-- start --

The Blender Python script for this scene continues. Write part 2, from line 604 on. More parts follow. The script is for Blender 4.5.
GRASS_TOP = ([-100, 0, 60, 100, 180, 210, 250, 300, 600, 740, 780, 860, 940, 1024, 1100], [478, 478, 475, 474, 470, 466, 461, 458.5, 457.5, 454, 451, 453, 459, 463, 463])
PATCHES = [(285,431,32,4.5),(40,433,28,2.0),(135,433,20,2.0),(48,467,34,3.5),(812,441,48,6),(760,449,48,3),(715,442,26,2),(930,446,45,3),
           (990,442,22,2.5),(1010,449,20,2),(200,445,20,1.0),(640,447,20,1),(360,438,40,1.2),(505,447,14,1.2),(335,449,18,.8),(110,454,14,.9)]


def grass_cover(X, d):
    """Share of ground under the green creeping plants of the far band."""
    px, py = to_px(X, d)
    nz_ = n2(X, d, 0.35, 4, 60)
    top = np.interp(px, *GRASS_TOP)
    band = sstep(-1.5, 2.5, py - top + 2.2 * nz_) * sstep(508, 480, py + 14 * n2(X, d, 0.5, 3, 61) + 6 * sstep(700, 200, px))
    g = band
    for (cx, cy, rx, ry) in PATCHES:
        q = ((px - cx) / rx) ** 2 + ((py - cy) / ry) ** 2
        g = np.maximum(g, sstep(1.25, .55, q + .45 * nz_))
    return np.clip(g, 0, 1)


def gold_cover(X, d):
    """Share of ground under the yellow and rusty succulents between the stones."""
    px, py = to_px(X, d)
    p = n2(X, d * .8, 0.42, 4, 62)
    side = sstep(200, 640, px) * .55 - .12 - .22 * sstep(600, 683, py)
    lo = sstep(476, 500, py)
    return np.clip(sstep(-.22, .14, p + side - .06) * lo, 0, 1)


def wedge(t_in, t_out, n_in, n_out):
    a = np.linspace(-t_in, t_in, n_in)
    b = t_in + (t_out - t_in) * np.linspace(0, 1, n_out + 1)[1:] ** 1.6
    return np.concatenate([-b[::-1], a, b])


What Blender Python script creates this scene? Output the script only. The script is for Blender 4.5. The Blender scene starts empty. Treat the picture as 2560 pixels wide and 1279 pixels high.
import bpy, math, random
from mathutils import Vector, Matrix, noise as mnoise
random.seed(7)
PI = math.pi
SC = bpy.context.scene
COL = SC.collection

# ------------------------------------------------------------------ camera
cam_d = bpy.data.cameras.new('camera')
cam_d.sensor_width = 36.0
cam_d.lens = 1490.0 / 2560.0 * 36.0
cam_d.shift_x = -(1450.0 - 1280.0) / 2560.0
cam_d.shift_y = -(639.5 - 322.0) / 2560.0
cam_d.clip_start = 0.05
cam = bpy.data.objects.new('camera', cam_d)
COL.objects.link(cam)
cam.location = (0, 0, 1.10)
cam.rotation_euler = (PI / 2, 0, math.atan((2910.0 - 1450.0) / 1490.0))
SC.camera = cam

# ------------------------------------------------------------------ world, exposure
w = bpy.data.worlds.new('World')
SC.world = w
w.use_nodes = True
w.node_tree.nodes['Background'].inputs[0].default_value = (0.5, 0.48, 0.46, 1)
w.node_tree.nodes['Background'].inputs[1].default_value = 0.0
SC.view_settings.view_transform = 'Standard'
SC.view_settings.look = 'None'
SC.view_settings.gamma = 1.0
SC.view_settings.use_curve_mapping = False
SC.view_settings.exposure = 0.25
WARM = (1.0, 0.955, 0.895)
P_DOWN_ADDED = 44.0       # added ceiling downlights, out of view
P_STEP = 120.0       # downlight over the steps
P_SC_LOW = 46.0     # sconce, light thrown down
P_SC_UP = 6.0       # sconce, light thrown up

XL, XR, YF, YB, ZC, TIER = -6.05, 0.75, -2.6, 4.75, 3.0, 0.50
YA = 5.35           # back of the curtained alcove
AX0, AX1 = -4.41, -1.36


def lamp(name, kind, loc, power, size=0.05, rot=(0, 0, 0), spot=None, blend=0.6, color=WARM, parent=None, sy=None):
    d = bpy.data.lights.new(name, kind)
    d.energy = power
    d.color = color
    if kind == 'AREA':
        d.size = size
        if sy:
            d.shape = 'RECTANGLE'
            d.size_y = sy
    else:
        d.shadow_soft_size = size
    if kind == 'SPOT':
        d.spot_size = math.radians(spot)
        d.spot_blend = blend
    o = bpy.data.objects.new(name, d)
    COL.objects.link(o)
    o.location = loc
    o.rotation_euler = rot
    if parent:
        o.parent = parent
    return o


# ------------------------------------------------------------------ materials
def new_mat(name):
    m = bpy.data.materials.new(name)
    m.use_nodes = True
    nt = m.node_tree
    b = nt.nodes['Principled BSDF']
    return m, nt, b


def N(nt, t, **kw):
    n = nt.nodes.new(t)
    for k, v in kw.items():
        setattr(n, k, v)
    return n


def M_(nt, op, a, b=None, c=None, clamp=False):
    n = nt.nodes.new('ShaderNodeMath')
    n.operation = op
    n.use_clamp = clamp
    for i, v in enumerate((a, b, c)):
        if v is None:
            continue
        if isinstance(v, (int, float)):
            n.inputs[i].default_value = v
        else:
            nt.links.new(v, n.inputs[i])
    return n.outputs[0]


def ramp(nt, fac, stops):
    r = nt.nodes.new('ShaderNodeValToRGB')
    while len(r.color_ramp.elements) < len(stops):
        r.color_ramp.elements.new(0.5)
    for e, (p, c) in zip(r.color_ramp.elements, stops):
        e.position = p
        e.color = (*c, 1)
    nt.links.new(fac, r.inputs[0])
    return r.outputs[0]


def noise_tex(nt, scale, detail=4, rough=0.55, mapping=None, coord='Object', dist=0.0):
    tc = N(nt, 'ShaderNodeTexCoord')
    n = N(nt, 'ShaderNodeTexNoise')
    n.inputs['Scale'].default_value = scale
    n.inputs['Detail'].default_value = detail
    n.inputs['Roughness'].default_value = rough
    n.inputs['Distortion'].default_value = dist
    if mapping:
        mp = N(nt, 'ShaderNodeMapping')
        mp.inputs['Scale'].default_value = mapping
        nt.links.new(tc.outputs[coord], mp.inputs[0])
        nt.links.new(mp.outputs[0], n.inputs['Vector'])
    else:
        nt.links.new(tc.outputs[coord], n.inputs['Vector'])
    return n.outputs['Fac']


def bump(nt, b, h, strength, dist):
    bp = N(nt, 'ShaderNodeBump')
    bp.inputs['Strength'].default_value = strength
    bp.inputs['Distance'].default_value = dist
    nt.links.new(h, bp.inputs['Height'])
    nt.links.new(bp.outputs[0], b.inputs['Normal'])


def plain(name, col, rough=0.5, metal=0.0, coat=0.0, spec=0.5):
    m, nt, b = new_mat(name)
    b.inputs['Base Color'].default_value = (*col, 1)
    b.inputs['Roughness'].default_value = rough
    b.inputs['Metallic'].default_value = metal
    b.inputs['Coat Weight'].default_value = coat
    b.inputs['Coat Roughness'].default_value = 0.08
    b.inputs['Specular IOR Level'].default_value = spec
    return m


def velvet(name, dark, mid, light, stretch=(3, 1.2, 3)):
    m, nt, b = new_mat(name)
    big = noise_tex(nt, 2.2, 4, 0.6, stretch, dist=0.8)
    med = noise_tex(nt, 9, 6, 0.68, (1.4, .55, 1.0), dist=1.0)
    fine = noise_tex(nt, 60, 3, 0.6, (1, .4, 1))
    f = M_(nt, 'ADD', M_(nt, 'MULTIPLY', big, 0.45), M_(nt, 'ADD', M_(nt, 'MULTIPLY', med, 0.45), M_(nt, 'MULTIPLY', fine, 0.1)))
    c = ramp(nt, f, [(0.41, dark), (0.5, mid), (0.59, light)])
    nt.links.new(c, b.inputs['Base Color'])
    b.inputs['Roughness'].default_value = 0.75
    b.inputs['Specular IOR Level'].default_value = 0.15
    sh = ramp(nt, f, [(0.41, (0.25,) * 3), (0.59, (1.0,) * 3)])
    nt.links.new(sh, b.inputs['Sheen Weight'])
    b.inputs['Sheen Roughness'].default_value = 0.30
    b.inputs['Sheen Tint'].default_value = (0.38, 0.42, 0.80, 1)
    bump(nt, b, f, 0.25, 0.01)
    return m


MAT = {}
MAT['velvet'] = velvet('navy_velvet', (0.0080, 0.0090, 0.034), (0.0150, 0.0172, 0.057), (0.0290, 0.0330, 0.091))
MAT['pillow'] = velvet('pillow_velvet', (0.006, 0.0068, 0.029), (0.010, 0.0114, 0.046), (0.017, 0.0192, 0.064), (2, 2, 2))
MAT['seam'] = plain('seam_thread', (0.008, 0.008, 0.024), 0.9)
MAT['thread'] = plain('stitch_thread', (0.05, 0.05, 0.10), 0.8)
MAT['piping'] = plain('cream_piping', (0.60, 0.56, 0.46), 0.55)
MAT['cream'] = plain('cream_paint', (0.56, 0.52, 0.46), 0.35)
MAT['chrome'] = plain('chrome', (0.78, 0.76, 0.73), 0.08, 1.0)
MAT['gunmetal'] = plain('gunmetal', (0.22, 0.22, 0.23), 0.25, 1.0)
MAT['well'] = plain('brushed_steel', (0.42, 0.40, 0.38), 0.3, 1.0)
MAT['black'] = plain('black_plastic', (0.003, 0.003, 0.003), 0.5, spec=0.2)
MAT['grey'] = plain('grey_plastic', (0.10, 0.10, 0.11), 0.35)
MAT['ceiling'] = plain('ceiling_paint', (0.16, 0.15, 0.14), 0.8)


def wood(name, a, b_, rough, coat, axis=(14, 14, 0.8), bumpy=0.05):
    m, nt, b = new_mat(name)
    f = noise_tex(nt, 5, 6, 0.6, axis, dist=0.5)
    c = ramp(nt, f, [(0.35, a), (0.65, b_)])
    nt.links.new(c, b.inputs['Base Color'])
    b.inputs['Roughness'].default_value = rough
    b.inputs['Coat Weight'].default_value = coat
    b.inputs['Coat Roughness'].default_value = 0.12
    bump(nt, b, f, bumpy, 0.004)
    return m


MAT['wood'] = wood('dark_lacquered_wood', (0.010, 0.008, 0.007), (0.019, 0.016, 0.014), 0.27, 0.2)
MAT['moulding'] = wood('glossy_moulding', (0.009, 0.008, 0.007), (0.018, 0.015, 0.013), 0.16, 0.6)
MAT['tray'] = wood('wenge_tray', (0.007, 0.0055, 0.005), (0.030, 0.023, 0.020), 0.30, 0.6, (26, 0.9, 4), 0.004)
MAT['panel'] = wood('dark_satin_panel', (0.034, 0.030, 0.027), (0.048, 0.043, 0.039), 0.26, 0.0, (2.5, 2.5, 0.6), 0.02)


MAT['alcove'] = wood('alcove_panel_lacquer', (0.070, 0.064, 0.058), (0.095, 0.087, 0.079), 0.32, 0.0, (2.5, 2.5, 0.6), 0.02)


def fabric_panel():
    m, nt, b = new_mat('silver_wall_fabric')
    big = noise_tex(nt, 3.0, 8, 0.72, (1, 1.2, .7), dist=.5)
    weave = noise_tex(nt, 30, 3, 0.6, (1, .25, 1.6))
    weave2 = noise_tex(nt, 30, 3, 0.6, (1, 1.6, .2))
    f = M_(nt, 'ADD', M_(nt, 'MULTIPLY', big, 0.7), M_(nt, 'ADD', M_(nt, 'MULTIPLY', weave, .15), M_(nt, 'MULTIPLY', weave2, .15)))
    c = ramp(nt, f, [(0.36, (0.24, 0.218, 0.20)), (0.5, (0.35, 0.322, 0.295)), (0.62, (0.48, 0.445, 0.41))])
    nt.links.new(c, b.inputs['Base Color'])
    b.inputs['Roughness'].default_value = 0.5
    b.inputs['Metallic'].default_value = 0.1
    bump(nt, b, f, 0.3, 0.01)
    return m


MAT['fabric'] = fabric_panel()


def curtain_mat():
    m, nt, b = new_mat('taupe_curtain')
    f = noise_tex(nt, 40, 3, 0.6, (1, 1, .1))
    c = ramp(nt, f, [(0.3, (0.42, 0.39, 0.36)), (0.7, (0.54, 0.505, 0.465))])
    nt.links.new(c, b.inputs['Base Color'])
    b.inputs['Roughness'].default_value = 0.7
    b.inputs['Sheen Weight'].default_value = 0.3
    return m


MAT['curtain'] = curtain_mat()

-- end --

_PROBLEM DETAILS:_
Find every line in the records above that contains the word "from", and copy each one.

_PROBLEM SOLUTION:_
The Blender Python script for this scene continues. Write part 2, from line 604 on. More parts follow. The script is for Blender 4.5.
from mathutils import Vector, Matrix, noise as mnoise